[start]

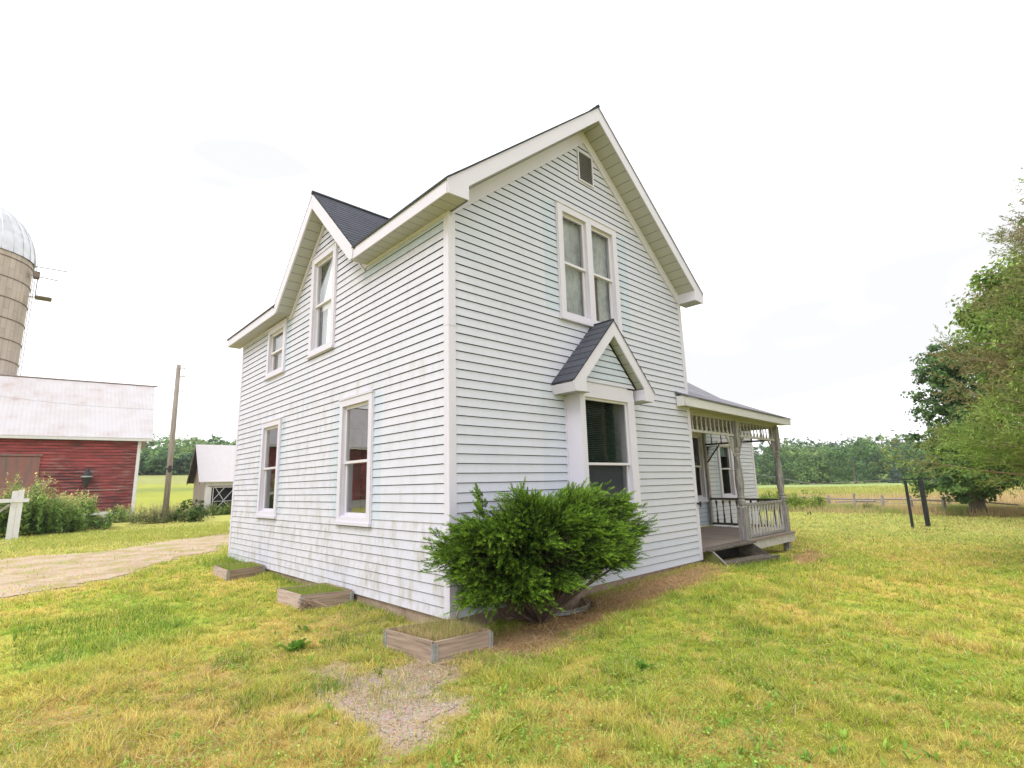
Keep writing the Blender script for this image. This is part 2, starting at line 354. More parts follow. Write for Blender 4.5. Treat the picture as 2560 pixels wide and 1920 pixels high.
BARE2 = [(8.3, -.9), (9.5, -.4), (11.2, -.2), (12.2, .5), (12.0, -.4), (10.6, -1.1), (9, -1.5), (7.9, -1.4)]
HOUSE = [(0, 0), (6.33, 0), (6.33, 2.33), (15.1, 2.33), (15.1, 9.27), (0, 9.27)]
DECK = [(6.33, 0), (11.4, 0), (11.4, 2.33), (6.33, 2.33)]
def masks(x, y):
    jr = (fbm(x, y, .9, 4, 11)-.5)*1.6
    road = 1-smooth(-.35, .35, pip(x, y, ROAD)+jr)
    jg = (fbm(x, y, 3., 4, 21)-.5)*.9
    grav = 1-smooth(-.24, .30, pip(x, y, GRAV)+jg)
    jb = (fbm(x, y, 2., 4, 31)-.5)*.8
    bare = 1-smooth(-.25, .3, np.minimum(pip(x, y, BARE), pip(x, y, BARE2)+.1)+jb)
    return road, grav, bare
def lawn_color(x, y):
    """real colour of the turf: lush green, yellow-green, straw"""
    dx, dy = x+4.08, y+5.56; D = np.hypot(dx, dy); ang = np.degrees(np.arctan2(dy, dx))
    n1 = fbm(x, y, .35, 4, 41); n2 = fbm(x, y, 1.6, 4, 51); n3 = fbm(x, y, .12, 3, 61)
    n4 = fbm(x, y, 5.5, 3, 53); straw = np.clip((n2-.47)*1.8+(n1-.47)*1.6+(n4-.5)*2.2, 0, 1)
    lush = np.exp(-(((x+3.0)/2.2)**2+((y-3.2)/2.2)**2))
    tan_l = np.exp(-(((x+3.3)/1.4)**2+((y+.8)/1.5)**2))+.8*np.exp(-(((x+1.2)/.8)**2+((y-1.2)/1.5)**2))+.35*np.exp(-(((x+2.2)/1.5)**2+((y+2)/1.)**2))
    straw = np.clip(straw*(1-.85*lush)+.72*tan_l*(.3+1.2*n4), 0, 1)
    g = np.array([.45, .50, .070]); lu = np.array([.38, .54, .075]); s_ = np.array([.86, .62, .20]); yl = np.array([.70, .66, .125])
    a = np.clip((n1-.35)*1.5+(n4-.5)*1.5+.2, 0, 1)[:, None]
    c = g*(1-a)+yl*a
    l_ = np.clip(.38*lush*(.4+1.2*n4)+.6*np.clip((.42-n2)*5, 0, 1), 0, 1)[:, None]; c = c*(1-l_)+lu*l_
    c = c*(1-straw[:, None])+s_*straw[:, None]
    far = smooth(11, 26, D)[:, None]; c = c*(1-.75*far)+np.array([.57, .57, .19])*(.75*far)
    return c
def zone_color(x, y):
    c = lawn_color(x, y); dx, dy = x+4.08, y+5.56; D = np.hypot(dx, dy); ang = np.degrees(np.arctan2(dy, dx))
    n = fbm(x, y, .06, 4, 71); n2 = fbm(x, y, .5, 3, 72)
    # right-hand meadow beyond the fence
    fx = smooth(31.2, 32.2, x+.28*(y-4)*.6)*(1-smooth(38, 50, ang))
    tanc = np.array([.52, .40, .21]); mead = np.array([.42, .43, .12]); corn = np.array([.33, .41, .15])
    q = smooth(48, 62, D+20*(n-.5))[:, None]; q2 = smooth(84, 104, D+16*(n-.5))[:, None]
    tanny = (1-smooth(0, 9, ang))[:, None]
    mc = tanc*(1-q)+mead*q; mc = mc*(1-q2)+corn*q2; mc = mc*(1-.8*tanny)+tanc*(.8*tanny)
    mc = mc*(.85+.3*n2)[:, None]
    c = c*(1-fx[:, None])+mc*fx[:, None]
    # left meadow behind the barn
    lf = smooth(42, 55, D)*smooth(45, 60, ang)
    l1 = np.array([.36, .38, .07]); l2 = np.array([.22, .27, .075]); l3 = np.array([.33, .35, .13])
    b1 = np.exp(-((D-92-8*(n-.5))/5)**2)[:, None]; b2 = smooth(100, 112, D)[:, None]
    lc = l1*(1-b1)+l2*b1; lc = lc*(1-b2)+l3*b2
    c = c*(1-lf[:, None])+lc*(.88+.24*n2)[:, None]*lf[:, None]
    road, grav, bare = masks(x, y)
    rc = np.array([.44, .35, .20]); gc = np.array([.50, .385, .33]); bc = np.array([.42, .245, .135])
    for m_, cc in ((road, rc), (grav, gc), (bare, bc)): c = c*(1-m_[:, None])+cc*m_[:, None]
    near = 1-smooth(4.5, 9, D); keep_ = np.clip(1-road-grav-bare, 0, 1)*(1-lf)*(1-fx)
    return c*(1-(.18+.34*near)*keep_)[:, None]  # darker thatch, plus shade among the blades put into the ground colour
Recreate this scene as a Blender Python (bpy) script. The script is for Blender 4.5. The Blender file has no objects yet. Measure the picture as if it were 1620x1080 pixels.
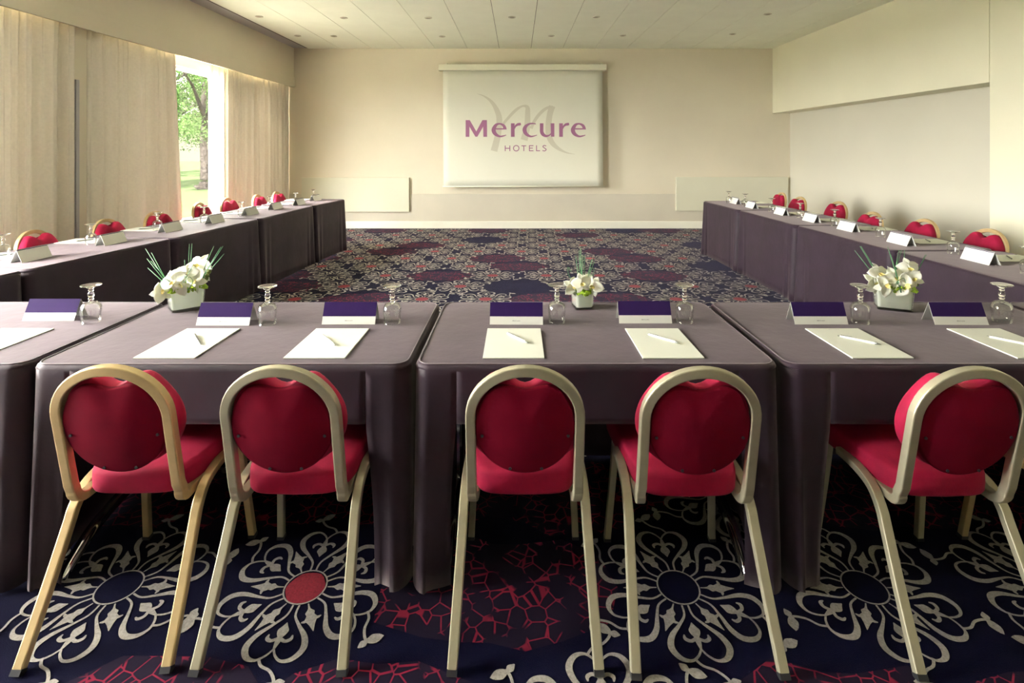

[end]

» Stated problem: All of the material above is to be copied exactly, except for its images.

» Expected answer:
Keep writing the Blender script for this image. This is part 2, starting at line 354. More parts follow. Write for Blender 4.5. Treat the picture as 2560 pixels wide and 1920 pixels high.
BARE2 = [(8.3, -.9), (9.5, -.4), (11.2, -.2), (12.2, .5), (12.0, -.4), (10.6, -1.1), (9, -1.5), (7.9, -1.4)]
HOUSE = [(0, 0), (6.33, 0), (6.33, 2.33), (15.1, 2.33), (15.1, 9.27), (0, 9.27)]
DECK = [(6.33, 0), (11.4, 0), (11.4, 2.33), (6.33, 2.33)]
def masks(x, y):
    jr = (fbm(x, y, .9, 4, 11)-.5)*1.6
    road = 1-smooth(-.35, .35, pip(x, y, ROAD)+jr)
    jg = (fbm(x, y, 3., 4, 21)-.5)*.9
    grav = 1-smooth(-.24, .30, pip(x, y, GRAV)+jg)
    jb = (fbm(x, y, 2., 4, 31)-.5)*.8
    bare = 1-smooth(-.25, .3, np.minimum(pip(x, y, BARE), pip(x, y, BARE2)+.1)+jb)
    return road, grav, bare
def lawn_color(x, y):
    """real colour of the turf: lush green, yellow-green, straw"""
    dx, dy = x+4.08, y+5.56; D = np.hypot(dx, dy); ang = np.degrees(np.arctan2(dy, dx))
    n1 = fbm(x, y, .35, 4, 41); n2 = fbm(x, y, 1.6, 4, 51); n3 = fbm(x, y, .12, 3, 61)
    n4 = fbm(x, y, 5.5, 3, 53); straw = np.clip((n2-.47)*1.8+(n1-.47)*1.6+(n4-.5)*2.2, 0, 1)
    lush = np.exp(-(((x+3.0)/2.2)**2+((y-3.2)/2.2)**2))
    tan_l = np.exp(-(((x+3.3)/1.4)**2+((y+.8)/1.5)**2))+.8*np.exp(-(((x+1.2)/.8)**2+((y-1.2)/1.5)**2))+.35*np.exp(-(((x+2.2)/1.5)**2+((y+2)/1.)**2))
    straw = np.clip(straw*(1-.85*lush)+.72*tan_l*(.3+1.2*n4), 0, 1)
    g = np.array([.45, .50, .070]); lu = np.array([.38, .54, .075]); s_ = np.array([.86, .62, .20]); yl = np.array([.70, .66, .125])
    a = np.clip((n1-.35)*1.5+(n4-.5)*1.5+.2, 0, 1)[:, None]
    c = g*(1-a)+yl*a
    l_ = np.clip(.38*lush*(.4+1.2*n4)+.6*np.clip((.42-n2)*5, 0, 1), 0, 1)[:, None]; c = c*(1-l_)+lu*l_
    c = c*(1-straw[:, None])+s_*straw[:, None]
    far = smooth(11, 26, D)[:, None]; c = c*(1-.75*far)+np.array([.57, .57, .19])*(.75*far)
    return c
def zone_color(x, y):
    c = lawn_color(x, y); dx, dy = x+4.08, y+5.56; D = np.hypot(dx, dy); ang = np.degrees(np.arctan2(dy, dx))
    n = fbm(x, y, .06, 4, 71); n2 = fbm(x, y, .5, 3, 72)
    # right-hand meadow beyond the fence
    fx = smooth(31.2, 32.2, x+.28*(y-4)*.6)*(1-smooth(38, 50, ang))
    tanc = np.array([.52, .40, .21]); mead = np.array([.42, .43, .12]); corn = np.array([.33, .41, .15])
    q = smooth(48, 62, D+20*(n-.5))[:, None]; q2 = smooth(84, 104, D+16*(n-.5))[:, None]
    tanny = (1-smooth(0, 9, ang))[:, None]
    mc = tanc*(1-q)+mead*q; mc = mc*(1-q2)+corn*q2; mc = mc*(1-.8*tanny)+tanc*(.8*tanny)
    mc = mc*(.85+.3*n2)[:, None]
    c = c*(1-fx[:, None])+mc*fx[:, None]
    # left meadow behind the barn
    lf = smooth(42, 55, D)*smooth(45, 60, ang)
    l1 = np.array([.36, .38, .07]); l2 = np.array([.22, .27, .075]); l3 = np.array([.33, .35, .13])
    b1 = np.exp(-((D-92-8*(n-.5))/5)**2)[:, None]; b2 = smooth(100, 112, D)[:, None]
    lc = l1*(1-b1)+l2*b1; lc = lc*(1-b2)+l3*b2
    c = c*(1-lf[:, None])+lc*(.88+.24*n2)[:, None]*lf[:, None]
    road, grav, bare = masks(x, y)
    rc = np.array([.44, .35, .20]); gc = np.array([.50, .385, .33]); bc = np.array([.42, .245, .135])
    for m_, cc in ((road, rc), (grav, gc), (bare, bc)): c = c*(1-m_[:, None])+cc*m_[:, None]
    near = 1-smooth(4.5, 9, D); keep_ = np.clip(1-road-grav-bare, 0, 1)*(1-lf)*(1-fx)
    return c*(1-(.18+.34*near)*keep_)[:, None]  # darker thatch, plus shade among the blades put into the ground colour
Recreate this scene as a Blender Python (bpy) script. The script is for Blender 4.5. The Blender file has no objects yet. Measure the picture as if it were 1620x1080 pixels.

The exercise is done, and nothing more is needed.